## begin Supplied data

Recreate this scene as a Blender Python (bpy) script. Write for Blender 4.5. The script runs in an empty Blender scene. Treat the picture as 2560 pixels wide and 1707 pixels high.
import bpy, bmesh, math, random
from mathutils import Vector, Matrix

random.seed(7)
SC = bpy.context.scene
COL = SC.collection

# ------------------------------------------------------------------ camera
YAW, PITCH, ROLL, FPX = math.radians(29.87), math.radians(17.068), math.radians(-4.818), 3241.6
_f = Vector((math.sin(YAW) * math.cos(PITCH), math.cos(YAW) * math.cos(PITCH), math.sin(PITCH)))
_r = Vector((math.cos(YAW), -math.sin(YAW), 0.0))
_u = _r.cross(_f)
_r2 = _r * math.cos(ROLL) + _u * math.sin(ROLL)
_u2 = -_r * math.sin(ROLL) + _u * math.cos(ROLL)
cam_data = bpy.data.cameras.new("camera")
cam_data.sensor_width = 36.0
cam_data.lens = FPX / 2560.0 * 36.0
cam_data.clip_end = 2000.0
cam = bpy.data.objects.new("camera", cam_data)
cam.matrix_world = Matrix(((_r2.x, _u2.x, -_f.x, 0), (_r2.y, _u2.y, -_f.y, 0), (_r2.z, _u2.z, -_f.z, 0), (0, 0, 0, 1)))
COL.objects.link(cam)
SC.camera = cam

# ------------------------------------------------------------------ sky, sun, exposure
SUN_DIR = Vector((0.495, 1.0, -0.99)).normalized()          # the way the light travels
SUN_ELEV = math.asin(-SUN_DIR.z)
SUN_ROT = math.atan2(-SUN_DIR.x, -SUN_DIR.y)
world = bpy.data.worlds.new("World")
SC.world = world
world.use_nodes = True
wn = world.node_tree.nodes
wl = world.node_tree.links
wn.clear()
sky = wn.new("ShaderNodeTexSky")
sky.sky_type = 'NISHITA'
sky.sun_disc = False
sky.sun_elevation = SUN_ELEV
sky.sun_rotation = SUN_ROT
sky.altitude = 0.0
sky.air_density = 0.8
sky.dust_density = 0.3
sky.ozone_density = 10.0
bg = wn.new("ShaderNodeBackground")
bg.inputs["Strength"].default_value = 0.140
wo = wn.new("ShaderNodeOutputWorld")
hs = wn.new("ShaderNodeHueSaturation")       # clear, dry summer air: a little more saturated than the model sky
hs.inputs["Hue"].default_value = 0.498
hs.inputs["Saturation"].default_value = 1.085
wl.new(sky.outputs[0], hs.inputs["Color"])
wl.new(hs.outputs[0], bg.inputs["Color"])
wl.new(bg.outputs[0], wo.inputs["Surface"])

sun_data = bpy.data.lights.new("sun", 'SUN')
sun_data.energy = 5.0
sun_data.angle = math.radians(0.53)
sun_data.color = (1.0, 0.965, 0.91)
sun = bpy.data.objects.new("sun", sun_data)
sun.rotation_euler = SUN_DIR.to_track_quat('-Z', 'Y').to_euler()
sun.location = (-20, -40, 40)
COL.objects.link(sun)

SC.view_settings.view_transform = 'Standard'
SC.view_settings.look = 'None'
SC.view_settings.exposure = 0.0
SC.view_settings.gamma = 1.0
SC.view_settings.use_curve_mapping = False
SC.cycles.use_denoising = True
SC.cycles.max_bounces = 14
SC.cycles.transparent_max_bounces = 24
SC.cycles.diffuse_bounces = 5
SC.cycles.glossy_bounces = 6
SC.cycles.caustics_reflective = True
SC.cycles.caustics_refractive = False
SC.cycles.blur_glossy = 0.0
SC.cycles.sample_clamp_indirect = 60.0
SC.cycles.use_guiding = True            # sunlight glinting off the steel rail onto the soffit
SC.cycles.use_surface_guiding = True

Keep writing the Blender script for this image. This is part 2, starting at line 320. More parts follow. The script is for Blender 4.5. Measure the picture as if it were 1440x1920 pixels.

## end Supplied data

**What to work on**:
Repeat the preceding lines exactly, please, every one of them.

**Response to the exercise**:
Recreate this scene as a Blender Python (bpy) script. Write for Blender 4.5. The script runs in an empty Blender scene. Treat the picture as 2560 pixels wide and 1707 pixels high.
import bpy, bmesh, math, random
from mathutils import Vector, Matrix

random.seed(7)
SC = bpy.context.scene
COL = SC.collection

# ------------------------------------------------------------------ camera
YAW, PITCH, ROLL, FPX = math.radians(29.87), math.radians(17.068), math.radians(-4.818), 3241.6
_f = Vector((math.sin(YAW) * math.cos(PITCH), math.cos(YAW) * math.cos(PITCH), math.sin(PITCH)))
_r = Vector((math.cos(YAW), -math.sin(YAW), 0.0))
_u = _r.cross(_f)
_r2 = _r * math.cos(ROLL) + _u * math.sin(ROLL)
_u2 = -_r * math.sin(ROLL) + _u * math.cos(ROLL)
cam_data = bpy.data.cameras.new("camera")
cam_data.sensor_width = 36.0
cam_data.lens = FPX / 2560.0 * 36.0
cam_data.clip_end = 2000.0
cam = bpy.data.objects.new("camera", cam_data)
cam.matrix_world = Matrix(((_r2.x, _u2.x, -_f.x, 0), (_r2.y, _u2.y, -_f.y, 0), (_r2.z, _u2.z, -_f.z, 0), (0, 0, 0, 1)))
COL.objects.link(cam)
SC.camera = cam

# ------------------------------------------------------------------ sky, sun, exposure
SUN_DIR = Vector((0.495, 1.0, -0.99)).normalized()          # the way the light travels
SUN_ELEV = math.asin(-SUN_DIR.z)
SUN_ROT = math.atan2(-SUN_DIR.x, -SUN_DIR.y)
world = bpy.data.worlds.new("World")
SC.world = world
world.use_nodes = True
wn = world.node_tree.nodes
wl = world.node_tree.links
wn.clear()
sky = wn.new("ShaderNodeTexSky")
sky.sky_type = 'NISHITA'
sky.sun_disc = False
sky.sun_elevation = SUN_ELEV
sky.sun_rotation = SUN_ROT
sky.altitude = 0.0
sky.air_density = 0.8
sky.dust_density = 0.3
sky.ozone_density = 10.0
bg = wn.new("ShaderNodeBackground")
bg.inputs["Strength"].default_value = 0.140
wo = wn.new("ShaderNodeOutputWorld")
hs = wn.new("ShaderNodeHueSaturation")       # clear, dry summer air: a little more saturated than the model sky
hs.inputs["Hue"].default_value = 0.498
hs.inputs["Saturation"].default_value = 1.085
wl.new(sky.outputs[0], hs.inputs["Color"])
wl.new(hs.outputs[0], bg.inputs["Color"])
wl.new(bg.outputs[0], wo.inputs["Surface"])

sun_data = bpy.data.lights.new("sun", 'SUN')
sun_data.energy = 5.0
sun_data.angle = math.radians(0.53)
sun_data.color = (1.0, 0.965, 0.91)
sun = bpy.data.objects.new("sun", sun_data)
sun.rotation_euler = SUN_DIR.to_track_quat('-Z', 'Y').to_euler()
sun.location = (-20, -40, 40)
COL.objects.link(sun)

SC.view_settings.view_transform = 'Standard'
SC.view_settings.look = 'None'
SC.view_settings.exposure = 0.0
SC.view_settings.gamma = 1.0
SC.view_settings.use_curve_mapping = False
SC.cycles.use_denoising = True
SC.cycles.max_bounces = 14
SC.cycles.transparent_max_bounces = 24
SC.cycles.diffuse_bounces = 5
SC.cycles.glossy_bounces = 6
SC.cycles.caustics_reflective = True
SC.cycles.caustics_refractive = False
SC.cycles.blur_glossy = 0.0
SC.cycles.sample_clamp_indirect = 60.0
SC.cycles.use_guiding = True            # sunlight glinting off the steel rail onto the soffit
SC.cycles.use_surface_guiding = True

Keep writing the Blender script for this image. This is part 2, starting at line 320. More parts follow. The script is for Blender 4.5. Measure the picture as if it were 1440x1920 pixels.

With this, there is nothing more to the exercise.